PROVO — Advocates say a vote by Provo city leaders approving a new fee for rooftop solar customers "sticks a knife in the back" of clean energy, but city officials insist the surcharge is a matter of fairness for other customers and preserves the city's fiscal health.

"George Stewart is all about fairness, and the current system was not fair to the rest of the users," said George Stewart, a City Council member who voted for the new surcharge in a 4-3 decision earlier this week.

"We felt they had been subsidized long enough," Stewart said.

Provo Energy is Utah's largest publicly owned power utility, serving more than 32,000 residential customers in the city.

Advocates say customers who have existing solar energy systems — about 160 homes — as well as those intent on making the investment will now be faced with a much less affordable energy option.

"Those 167 families who already have systems in place, it is a real bummer for them," said Matt Pacenza, executive director of HEAL Utah, an advocacy organization pushing renewable energy options. "They made a decision to make this investment based on a series of assumptions, and now that has changed."

The new solar capacity charge of $3 per kilowatt will add an estimated $18 to $20 per month to Provo solar owners' bills, according to HEAL Utah, and will cost users thousands over the life of their system.

But Stewart said the new fee offsets costs associated with net metering of solar customers, including their use of the grid, noting that Provo Energy buys power from them several cents below market rate.

Stewart said 11 percent of the revenue generated from the sale of power by Provo Energy goes into the city's general fund and helps pay for essential services like law enforcement.

While there was a push to raise the utility's "fixed rate," Stewart said council members felt a surcharge was ultimately more equitable.

"We felt it was fairer to put the surcharge on those who are not contributing the same amount because they are buying less power," he said.

Provo Energy produced a video to explain its need to upgrade its net metering policy, but it did little to assuage critics.

"It is a blow for families who already have solar or are considering it," Pacenza said. "You would think (Provo) would figure out a way to welcome solar, but instead four council members decided to stick a knife in its back."

Stewart said it was better for the city to act now — with less than 200 households on solar — rather than wait until more customers are impacting the system.

"Solar does not stand on its own unless you have subsidies from the federal government or the state government," he said. "And now they wanted it from the city."

With the increasing popularity of rooftop solar due to costs that make it more affordable, power utilities across the country are taking a second look at their net metering policies, or the billing mechanism that credits customers for the solar energy they don't use and put back into the grid.

Kaysville, which is a municipal power provider, put a moratorium on any new rooftop solar systems while city officials re-examine net metering policies but rescinded that move after public backlash.
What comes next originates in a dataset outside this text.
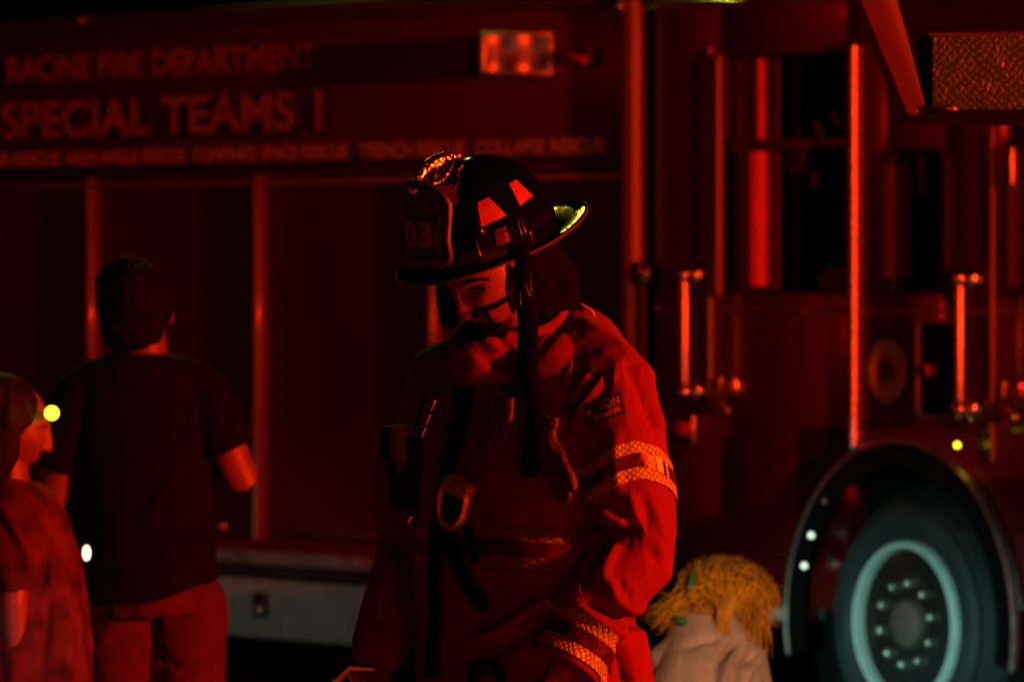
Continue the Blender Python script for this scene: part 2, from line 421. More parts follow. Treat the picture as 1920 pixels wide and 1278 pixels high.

City leaders are now reviewing Kaysville's rate structure.

St. George and Santa Clara, also independent providers, established new fees as well.

Rocky Mountain Power is in the midst of an extensive net metering case with the Public Service Commission, which has ordered a cost-benefits study of the issue before it approves any changes.

Sarah Wright, executive director of Utah Clean Energy, said while it is natural for power providers to evaluate rooftop solar given its increasing popularity, she urged those providers to exercise caution.

"It is a time when we need to look carefully and make decisions that are fair to the utility and to all ratepayers and also allow rooftop (solar) to thrive," Wright said. "In the long run, solar can defer utility investments and leverage capital, so you want to make sure whatever you do does not stop the solar industry from moving forward."